Bütünleşme diğer aşamalardan sonra gelir. Bütünleşme gerçekleşirken, sürekli yükselen bir iyileşme süreci olarak düşünülmemelidir. Örneğin temel gereksinimlerini karşılamakla ilgili bir bütünleşme gerçekleşirken bir olay güven temel sorununda geriye dönüş olabilir. Bu da uzun bir süreç istemektedir.
5- Öze Ulaşma : İçinizdeki çocukla sürekli bir diyalog içine girerek geçmişin sağlıksız etkilerinden kurtulup yeni sağlıklı ilişkiler kurunca yaşamınızın bir çok yönünde değişiklikler göreceksiniz. Öze ulaşma aşamasında bireyin manevi yaşamı zenginleşmeye başlar; yaşamı kendi dar kişisel çerçevesi içinde görmekten kurtulur, daha geniş boyutlarda ilişki kurar.
Manevi Yaşamın Özellikleri
- Manevi yaşamın paradoksal bir görünüm vermesidir. Örneğin, manevi yaşam hem belli belirsiz bir varoluş gösterir hem de son derece kesin ve vazgeçilmezdir.
- Manevi yaşam kişiye özgüdür. İç dünyasının bir parçasıdır. Dışarıdan başkasının emri ya da öğüdünü tanımlamaz.
- Manevi yaşam kullanışlıdır. Manevi yaşamı zengin olan kişi günlük problemleri çözmede başarılıdır. Çaresiz ve karamsar değildir.
- Manevi yaşam yaşantısaldır. Mantıksal soyut düşünce kurulmaz.
- Manevi yaşam tasvir edilemez.
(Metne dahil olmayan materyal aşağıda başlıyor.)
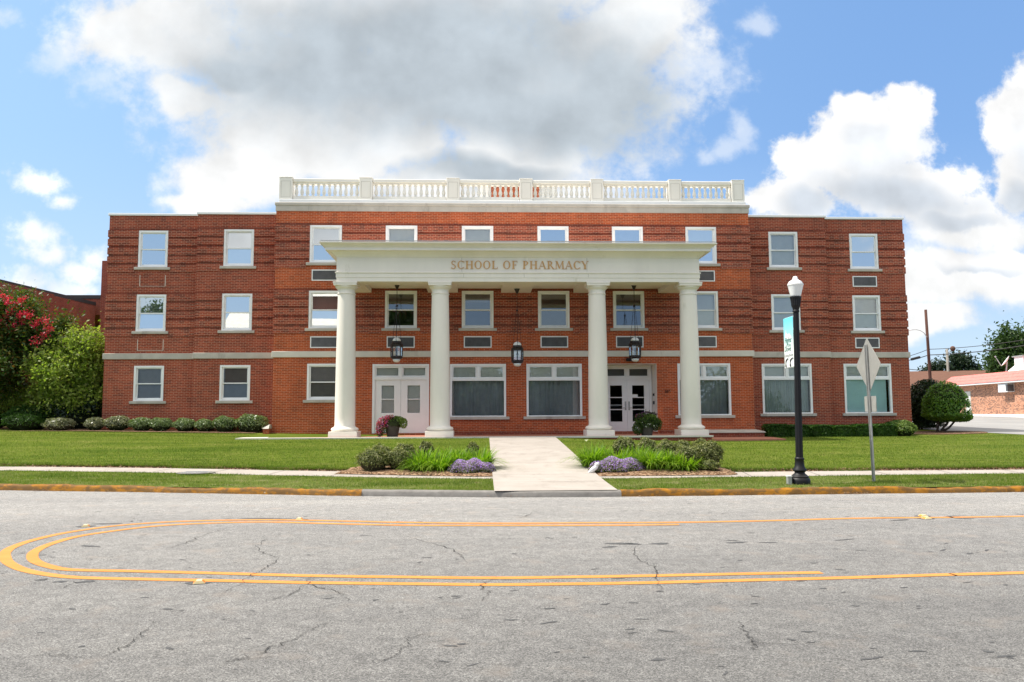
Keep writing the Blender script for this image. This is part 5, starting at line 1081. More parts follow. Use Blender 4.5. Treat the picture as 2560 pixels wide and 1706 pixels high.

Kapsamlayıcıdır, reddetmez, yargılamaz.
- Manevi yaşam insanın yaşamının her yönüne sağlık ve iyilik getirir.
- Manevi yaşam kısıtlanmaz, geriye götürmez, gelişim ve özgürlük getirir. Manevi yaşam kişiyi doyumlu bir yaşama götürür. Manevi yaşamı gelişmiş kişinin en önemli özelliklerinden biri içindeki gözlemci özü gelişmiş olmasıdır. Gözlemci özün gelişmesiyle birlikte buna paralel olarak olumsuz duygular olumluya dönüşmek sürecine girecektir.
İç çocuğunuzu arayış uzun süreli bir yolculuktur.
İç çocuğunuza inanarak her gün iç çocuğunuzla buluşmaya devam edin.